On Sun, Jul 20, 2014 at 6:12 PM, Diane Griffith <dfgriff...@gmail.com>
wrote:

> I am running tests again across different number of client threads and
> number of nodes but this time I tweaked some of the timeouts configured for
> the nodes in the cluster.  I was able to get better performance on the
> nodes at 10 client threads by upping 4 timeout values in cassandra.yaml to
> 240000:
>

If you have to tune these timeout values, you have probably modeled data in
such a way that each of your requests is "quite large" or "quite slow".

This is usually, but not always, an indicator that you are Doing It Wrong.
Massively multithreaded things don't generally like their threads to be
long-lived, for what should hopefully be obvious reasons.

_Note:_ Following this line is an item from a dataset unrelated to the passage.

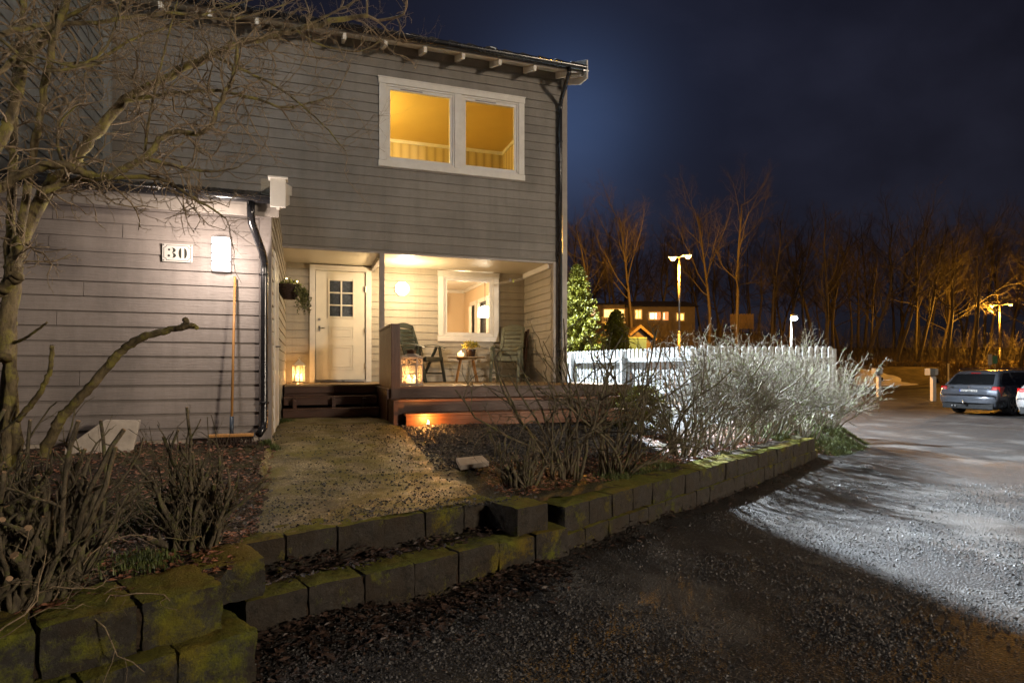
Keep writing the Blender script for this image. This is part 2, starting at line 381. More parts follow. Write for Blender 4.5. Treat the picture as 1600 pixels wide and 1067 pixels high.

> I did this because of my interpretation of the cfhistograms output on one
> of the nodes.
>

Could you be more specific?


> So 3 questions that come to mind:
>
>
>    1. Did I interpret the histogram information correctly in cassandra
>    2.0.6 nodetool output?  That the 2 column read latency output is the offset
>    or left column is the time in milliseconds and the right column is number
>    of requests that fell into that bucket range.
>    2. Was it reasonable for me to boost those 4 timeouts and just those?
>
> Not really. In 5 years of operating Cassandra, I've never had a problem
whose solution was to increase these timeouts from their default.

>
>    1. What are reasonable timeout values for smaller vm sizes (i.e. 8GB
>    RAM, 4 CPUs)?
>
> As above, I question the premise of this question.